Canadian Prime Minister Justin Trudeau is proposing a two-year ban on most foreign buyers purchasing homes in the country to try to tame an overheated housing market.
Home prices in Canada have climbed by more than 50% over the past two years. The average home in Canada was valued at about $693,000 in U.S. dollars in February, more than nine times the average household income. Trudeau’s administration is proposing a ban on foreign buyers to prevent real estate prices in the country from escalating further.
Trudeau’s proposed ban on foreign buyers, however, would exempt students, foreign workers, or foreign citizens who are permanent residents of Canada, Bloomberg reports.
Housing analysts, however, don’t believe the ban will do much to cool Canada’s surging housing market. Ben Myers, president of the advisory firm Bullpen Research & Consulting in Toronto, told the BBC that foreigners comprised just 1% of purchases in 2020 in Canada.
Other analysts agree that the impact will be small. “I don’t think prices are going to fall as a result, though I do think it takes away at least some of the competition in what is the most competitive market in Canadian housing history,” Simeon Papailias, founder of REC Canada, a real estate investment firm, told Bloomberg. “I don’t think a two-year Band-aid is going to have an impact on what’s a fundamental lack of supply.”

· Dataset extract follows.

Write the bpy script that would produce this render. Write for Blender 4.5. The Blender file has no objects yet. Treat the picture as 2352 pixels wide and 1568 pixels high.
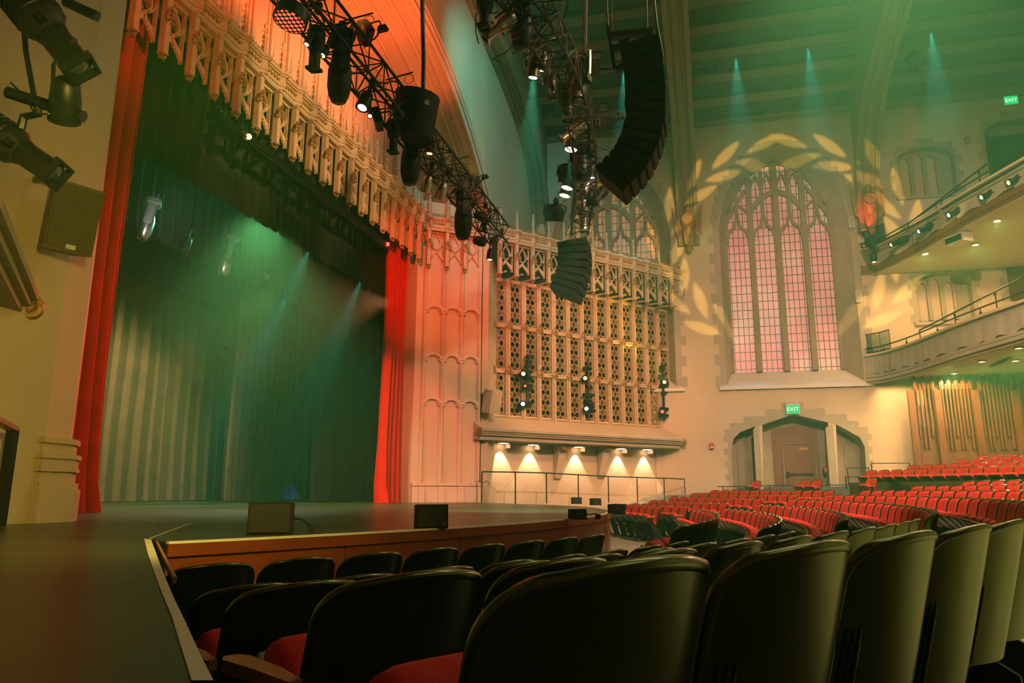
import bpy, bmesh, math, random
from mathutils import Vector, Matrix
from mathutils.geometry import tessellate_polygon, delaunay_2d_cdt

S = bpy.context.scene
COL = S.collection
rnd = random.Random(11)
PI = math.pi
V = Vector

# ------------------------------------------------------------------ camera
FPX, PPX, PPY, HOR = 1680.0, 1215.0, 784.0, 345.57
ZC = 1.25
_th = math.atan(HOR / FPX); _az = math.radians(13.7)
FWD = V((math.cos(_az) * math.cos(_th), math.sin(_az) * math.cos(_th), math.sin(_th)))
RIGHT = V((math.sin(_az), -math.cos(_az), 0.0))
UP = RIGHT.cross(FWD)
EYE = V((0, 0, ZC))
cam = bpy.data.cameras.new('camera')
cam.sensor_width = 36.0
cam.lens = 36.0 * FPX / 2352.0
cam.shift_x = -(PPX - 1176.0) / 2352.0
cam.clip_start = 0.05
cam.clip_end = 200
camo = bpy.data.objects.new('camera', cam)
COL.objects.link(camo)
m = Matrix((RIGHT, UP, -FWD)).transposed().to_4x4()
m.translation = EYE
camo.matrix_world = m
S.camera = camo


def ray(x, y):
    return RIGHT * ((x - PPX) / FPX) - UP * ((y - PPY) / FPX) + FWD


def on_plane(x, y, p0, n):
    d = ray(x, y)
    return EYE + d * ((V(p0) - EYE).dot(V(n)) / d.dot(V(n)))


def on_z(x, y, z):
    return on_plane(x, y, (0, 0, z), (0, 0, 1))


def on_y(x, y, Y):
    return on_plane(x, y, (0, Y, 0), (0, 1, 0))


def on_x(x, y, X):
    return on_plane(x, y, (X, 0, 0), (1, 0, 0))


class Frame:
    """A wall's own axes: u along it, d out into the room, v up."""
    def __init__(s, o, u, n):
        s.o = V(o); s.u = V(u).normalized(); s.n = V(n).normalized()

    def p(s, u, d, v):
        return V((s.o.x + s.u.x * u + s.n.x * d, s.o.y + s.u.y * u + s.n.y * d, s.o.z + v))

    def px(s, x, y, d=0.0):
        q = on_plane(x, y, s.o + s.n * d, s.n) - s.o
        return q.dot(s.u), q.z


SIDE = Frame((33.8, 0.8, 0), (0.025, -1, 0), (-1, -0.025, 0))
GRI = Frame((26.38, 7.62, 0), (0.742, -0.67, 0), (-0.67, -0.742, 0))
PIL = Frame((24.62, 9.9, 0), (0.611, -0.791, 0), (-0.791, -0.611, 0))
PRO = Frame((0, 9.98, 0), (1, 0, 0), (0, -1, 0))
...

Myers told the BBC that the quickly rising housing costs in Canada reflect a growing population and a shortage of homes, partially due to a restriction in development—not competition from foreign buyers.
Housing markets are climbing across the globe. The gap between home prices and incomes has been evident elsewhere in the world—including the U.S.—but housing analysts say Canada’s gap is among the worst.
Beyond banning foreign investments for a limited time, Trudeau’s proposal also calls for devoting billions to add new construction and advocates for new programs such as tax-free savings accounts for first-time buyers.
In 2018, New Zealand proposed a similar ban on foreign purchases that applied to its residential real estate market. A year later, housing data revealed the number of properties sold in New Zealand had fallen to the lowest in June 2019 over the last five years. The ban did prompt a decline in foreign investment, but it did little to improve affordability, economists noted at the time.